WHAT TO PRODUCE: Starting at the line that contains "Keep writing the", copy every line down to the line that contains "0.095, 0.05), ST_VAULT)", inclusive, exactly as it stands. Omit all other lines.

GIVEN INFORMATION:
= = = = = = =

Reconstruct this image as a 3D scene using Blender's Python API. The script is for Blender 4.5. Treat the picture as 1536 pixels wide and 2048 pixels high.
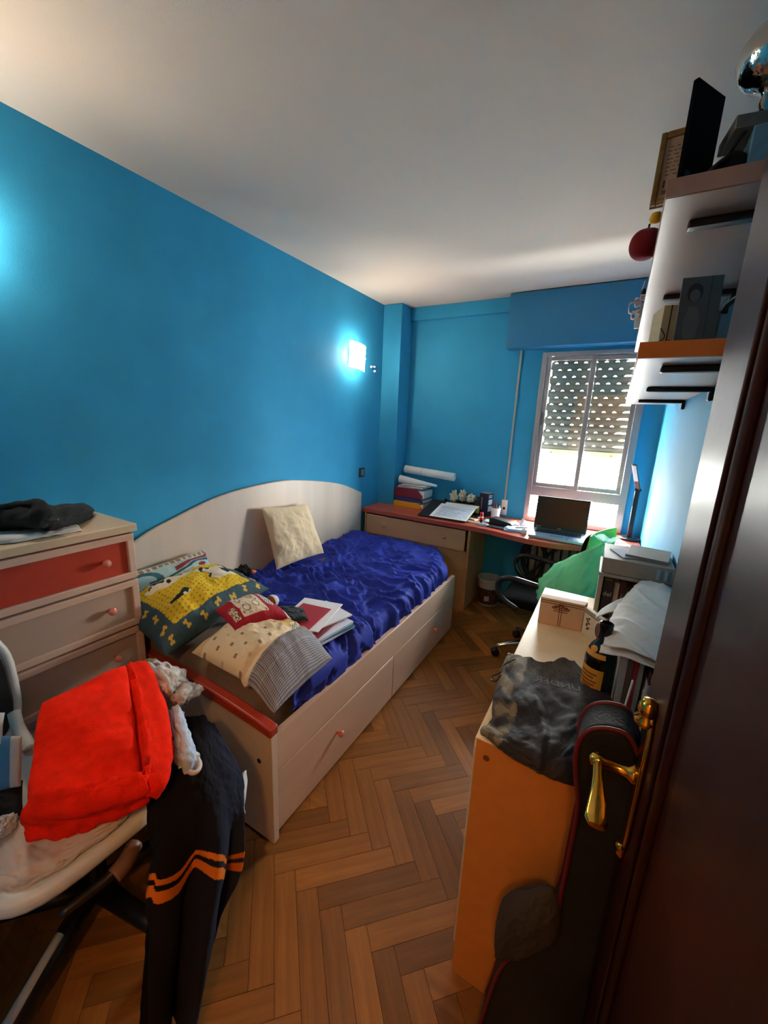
import bpy, bmesh, math, random
import numpy as np
from mathutils import Vector, Matrix, noise

for o in list(bpy.data.objects):
    bpy.data.objects.remove(o)
SC = bpy.context.scene
COL = SC.collection
random.seed(7)
PI = math.pi

# ------------------------------------------------------------------ camera
YAW, PITCH, ROLL, FPX = 0.515785, -0.228172, 0.040838, 794.5
CAM = Vector((1.98, 0.0, 1.55))
_f = Vector((-math.sin(YAW) * math.cos(PITCH), math.cos(YAW) * math.cos(PITCH), math.sin(PITCH)))
_r0 = Vector((math.cos(YAW), math.sin(YAW), 0))
_u0 = _r0.cross(_f)
_r = _r0 * math.cos(ROLL) + _u0 * math.sin(ROLL)
_u = -_r0 * math.sin(ROLL) + _u0 * math.cos(ROLL)
cam_data = bpy.data.cameras.new('camera')
cam_data.sensor_fit = 'VERTICAL'
cam_data.sensor_height = 36.0
cam_data.lens = FPX / 2048 * 36.0
cam_data.clip_start = 0.01
cam = bpy.data.objects.new('camera', cam_data)
COL.objects.link(cam)
_m = Matrix.Identity(4)
for i in range(3):
    _m[i][0], _m[i][1], _m[i][2], _m[i][3] = _r[i], _u[i], -_f[i], CAM[i]
cam.matrix_world = _m
SC.camera = cam

# ------------------------------------------------------------------ world, exposure
SC.view_settings.view_transform = 'Standard'
SC.view_settings.look = 'None'
SC.view_settings.gamma = 1.0
SC.view_settings.use_curve_mapping = False
SC.view_settings.exposure = 1.0
world = bpy.data.worlds.new('sky')
SC.world = world
world.use_nodes = True
_bg = world.node_tree.nodes['Background']
_bg.inputs['Color'].default_value = (1.0, 0.965, 0.93, 1)
_bg.inputs['Strength'].default_value = 95.0

# light portal that guides daylight sampling through the window opening
_pl = bpy.data.lights.new('window_portal', 'AREA')
_pl.shape = 'RECTANGLE'; _pl.size = 0.75; _pl.size_y = 1.45
_pl.cycles.is_portal = True
_po = bpy.data.objects.new('window_portal', _pl)
COL.objects.link(_po)
_po.location = (1.74, 3.62, 1.43)
_po.rotation_euler = (math.radians(-90), 0, 0)

SCONCE_W = 4.5          # bulbs of the two wall lights
HALL_W = 18.0            # bulb of the hallway ceiling lamp
RX, FY, CY, CH = 2.24, 3.55, 3.34, 2.55     # right wall, far wall, pillar face, ceiling

# ------------------------------------------------------------------ helpers
def at(px, py, ax, val):
    """Point of the room seen at a photo pixel, on the plane  axis = val."""
    d = _f + _r * ((px - 768) / FPX) + _u * ((1024 - py) / FPX)
    return CAM + d * ((val - CAM[ax]) / d[ax])

def lin(c):
    return tuple(((v / 255) / 12.92 if v / 255 <= .04045 else ((v / 255 + .055) / 1.055) ** 2.4) for v in c)

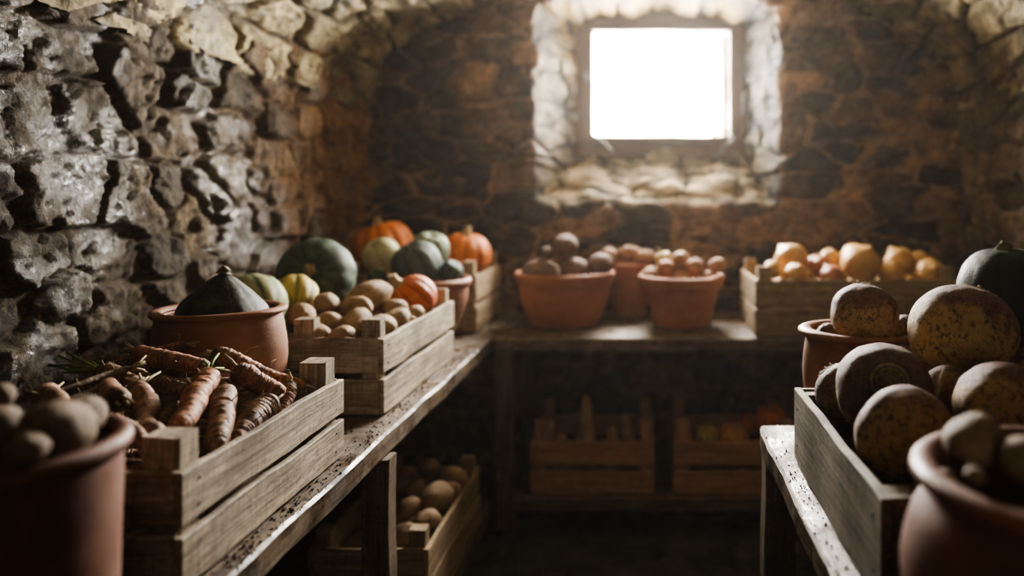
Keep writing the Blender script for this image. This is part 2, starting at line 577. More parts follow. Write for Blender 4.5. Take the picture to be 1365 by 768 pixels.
# left wall (u along depth, v up)
ys = np.concatenate([np.arange(-1.0, 0.9, 0.03), np.arange(0.9, 3.72, 0.0085)])
zs = np.concatenate([np.arange(-0.02, 0.7, 0.03), np.arange(0.7, 1.90, 0.0085)])
u, v, shp = grid(ys, zs)
pos = np.stack([np.full_like(u, XL), u, v], 1)
nr = np.tile([1.0, 0, 0], (len(u), 1))


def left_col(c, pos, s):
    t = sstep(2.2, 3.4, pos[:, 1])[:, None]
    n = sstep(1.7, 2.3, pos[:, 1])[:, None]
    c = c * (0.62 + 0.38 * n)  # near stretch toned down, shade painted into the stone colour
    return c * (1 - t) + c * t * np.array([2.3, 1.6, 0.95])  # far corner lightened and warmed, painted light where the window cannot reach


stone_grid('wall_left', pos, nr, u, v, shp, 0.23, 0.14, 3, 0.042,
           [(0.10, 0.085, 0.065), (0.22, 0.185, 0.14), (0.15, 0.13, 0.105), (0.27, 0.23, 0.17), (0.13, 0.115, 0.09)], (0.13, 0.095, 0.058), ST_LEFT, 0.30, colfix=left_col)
# right wall
ys = np.concatenate([np.arange(-1.0, 1.4, 0.05), np.arange(1.4, 3.72, 0.014)])
zs = np.concatenate([np.arange(-0.02, 0.7, 0.04), np.arange(0.7, 1.90, 0.014)])
u, v, shp = grid(ys[::-1], zs)
pos = np.stack([np.full_like(u, XR), u, v], 1)
nr = np.tile([-1.0, 0, 0], (len(u), 1))
stone_grid('wall_right', pos, nr, u, v, shp, 0.24, 0.15, 23, 0.045,
           [(0.13, 0.088, 0.055), (0.20, 0.135, 0.085), (0.27, 0.19, 0.12)], (0.13, 0.085, 0.052), ST_RIGHT)
# vault
ths = np.linspace(math.pi + 0.12, -0.12, 300)
yv = np.concatenate([np.arange(-1.0, 0.9, 0.03), np.arange(0.9, 3.72, 0.0125)])
T, Y, shp = grid(ths, yv)
pos = np.stack([XC + XA * np.cos(T), Y, SPR + RISE * np.sin(T)], 1)
nn = np.stack([-np.cos(T) / XA, np.zeros_like(T), -np.sin(T) / RISE], 1)
nn /= np.linalg.norm(nn, axis=1)[:, None]
arc = np.concatenate([[0], np.cumsum(np.hypot(np.diff(XA * np.cos(ths)), np.diff(RISE * np.sin(ths))))])
ARC = np.repeat(arc, len(yv))
stone_grid('ceiling', pos, nn, Y, ARC, shp, 0.36, 0.17, 41, 0.045,
           [(0.24, 0.19, 0.10), (0.42, 0.34, 0.18), (0.52, 0.43, 0.24), (0.32, 0.25, 0.14)], (0.13, 0.095, 0.05), ST_VAULT)

# far wall with splayed window niche (one height field)
NX0, NX1, NX2, NX3 = -0.555, -0.375, 0.530, 0.657      # outer left, inner left, inner right, outer right
NZ0, NZ1, NZ2, NZ3 = EYE - 0.047, EYE + 0.237, EYE + 1.03, EYE + 0.935
ND = 0.50
xs = np.unique(np.round(np.concatenate([np.arange(XL - 0.1, NX0, 0.013), np.linspace(NX0, NX1, 44), np.arange(NX1, NX2, 0.02), np.linspace(NX2, NX3, 44), np.arange(NX3, XR + 0.12, 0.013)]), 5))
zs = np.unique(np.round(np.concatenate([np.arange(-0.02, 0.6, 0.03), np.arange(0.6, NZ0, 0.013), np.linspace(NZ0, NZ1, 60), np.arange(NZ1, NZ3 - 0.05, 0.016), np.arange(NZ3 - 0.05, 2.52, 0.0045)]), 5))
u, v, shp = grid(xs, zs)
wob = 0.005 * np.sin(v * 23) + 0.005 * np.sin(v * 51 + 1)
wob2 = 0.012 * np.sin(u * 19) + 0.007 * np.sin(u * 47 + 2)
top = NZ3 + 0.125 * (1 - ((u - 0.05) / 0.62) ** 2)
fl = (u - NX0 - wob) / (NX1 - NX0)
fr = (NX3 + wob - u) / (NX3 - NX2)
fb = (v - NZ0 - wob2) / (NZ1 - NZ0)
ft = (top + wob2 - v) / 0.055
m = np.minimum(np.minimum(fl, fr), np.minimum(fb, ft))
dep = ND * np.clip(m, 0, 1)
# uneven ledges down the sill
dep = np.where((fb <= m + 1e-9) & (m > 0) & (m < 1), ND * np.clip(m + 0.05 * np.sin(m * 11 + 1.3 * np.sin(u * 7)) + 0.03 * np.sin(u * 17 + m * 9), 0, 1), dep)
pos = np.stack([u, YB + dep, v], 1)
P3 = pos.reshape(shp[0], shp[1], 3)
du = np.gradient(P3, axis=0)
dv = np.gradient(P3, axis=1)
nn = np.cross(du, dv)
nn /= np.linalg.norm(nn, axis=2)[:, :, None]
nn = nn.reshape(-1, 3)
if nn[:, 1].mean() > 0:
    nn = -nn
inside = sstep(-0.02, 0.06, m)


NZN = fbm(np.stack([u * 9, v * 9, dep * 9], 1), 4, 5)


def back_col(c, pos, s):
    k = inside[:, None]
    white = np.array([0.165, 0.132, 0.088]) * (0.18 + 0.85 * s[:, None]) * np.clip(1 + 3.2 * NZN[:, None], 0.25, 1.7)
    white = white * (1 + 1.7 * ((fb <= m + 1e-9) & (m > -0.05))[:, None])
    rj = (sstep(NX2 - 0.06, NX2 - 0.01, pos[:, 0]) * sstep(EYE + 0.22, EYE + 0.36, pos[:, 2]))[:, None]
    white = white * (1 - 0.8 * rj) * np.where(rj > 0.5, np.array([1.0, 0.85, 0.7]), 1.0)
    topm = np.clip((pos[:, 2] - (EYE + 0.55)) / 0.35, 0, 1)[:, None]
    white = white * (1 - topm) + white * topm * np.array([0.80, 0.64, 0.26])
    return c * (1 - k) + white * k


# side distance along reveals keeps the stone pattern from stretching
um = u + np.where((fl <= m) & (m > 0), -dep * 0.9, 0) + np.where((fr <= m) & (m > 0), dep * 0.9, 0)
vm = v + np.where((fb <= m) & (m > 0), dep * 0.6, 0)
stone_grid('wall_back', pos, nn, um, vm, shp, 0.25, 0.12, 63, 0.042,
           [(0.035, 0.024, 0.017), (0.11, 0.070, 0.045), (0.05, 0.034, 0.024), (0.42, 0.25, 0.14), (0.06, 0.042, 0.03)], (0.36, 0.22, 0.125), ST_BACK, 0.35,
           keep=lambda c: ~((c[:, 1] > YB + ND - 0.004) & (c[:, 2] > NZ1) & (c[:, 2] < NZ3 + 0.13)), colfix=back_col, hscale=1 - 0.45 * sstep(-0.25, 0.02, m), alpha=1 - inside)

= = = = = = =

COMPLETE OUTPUT:
Keep writing the Blender script for this image. This is part 2, starting at line 577. More parts follow. Write for Blender 4.5. Take the picture to be 1365 by 768 pixels.
# left wall (u along depth, v up)
ys = np.concatenate([np.arange(-1.0, 0.9, 0.03), np.arange(0.9, 3.72, 0.0085)])
zs = np.concatenate([np.arange(-0.02, 0.7, 0.03), np.arange(0.7, 1.90, 0.0085)])
u, v, shp = grid(ys, zs)
pos = np.stack([np.full_like(u, XL), u, v], 1)
nr = np.tile([1.0, 0, 0], (len(u), 1))


def left_col(c, pos, s):
    t = sstep(2.2, 3.4, pos[:, 1])[:, None]
    n = sstep(1.7, 2.3, pos[:, 1])[:, None]
    c = c * (0.62 + 0.38 * n)  # near stretch toned down, shade painted into the stone colour
    return c * (1 - t) + c * t * np.array([2.3, 1.6, 0.95])  # far corner lightened and warmed, painted light where the window cannot reach


stone_grid('wall_left', pos, nr, u, v, shp, 0.23, 0.14, 3, 0.042,
           [(0.10, 0.085, 0.065), (0.22, 0.185, 0.14), (0.15, 0.13, 0.105), (0.27, 0.23, 0.17), (0.13, 0.115, 0.09)], (0.13, 0.095, 0.058), ST_LEFT, 0.30, colfix=left_col)
# right wall
ys = np.concatenate([np.arange(-1.0, 1.4, 0.05), np.arange(1.4, 3.72, 0.014)])
zs = np.concatenate([np.arange(-0.02, 0.7, 0.04), np.arange(0.7, 1.90, 0.014)])
u, v, shp = grid(ys[::-1], zs)
pos = np.stack([np.full_like(u, XR), u, v], 1)
nr = np.tile([-1.0, 0, 0], (len(u), 1))
stone_grid('wall_right', pos, nr, u, v, shp, 0.24, 0.15, 23, 0.045,
           [(0.13, 0.088, 0.055), (0.20, 0.135, 0.085), (0.27, 0.19, 0.12)], (0.13, 0.085, 0.052), ST_RIGHT)
# vault
ths = np.linspace(math.pi + 0.12, -0.12, 300)
yv = np.concatenate([np.arange(-1.0, 0.9, 0.03), np.arange(0.9, 3.72, 0.0125)])
T, Y, shp = grid(ths, yv)
pos = np.stack([XC + XA * np.cos(T), Y, SPR + RISE * np.sin(T)], 1)
nn = np.stack([-np.cos(T) / XA, np.zeros_like(T), -np.sin(T) / RISE], 1)
nn /= np.linalg.norm(nn, axis=1)[:, None]
arc = np.concatenate([[0], np.cumsum(np.hypot(np.diff(XA * np.cos(ths)), np.diff(RISE * np.sin(ths))))])
ARC = np.repeat(arc, len(yv))
stone_grid('ceiling', pos, nn, Y, ARC, shp, 0.36, 0.17, 41, 0.045,
           [(0.24, 0.19, 0.10), (0.42, 0.34, 0.18), (0.52, 0.43, 0.24), (0.32, 0.25, 0.14)], (0.13, 0.095, 0.05), ST_VAULT)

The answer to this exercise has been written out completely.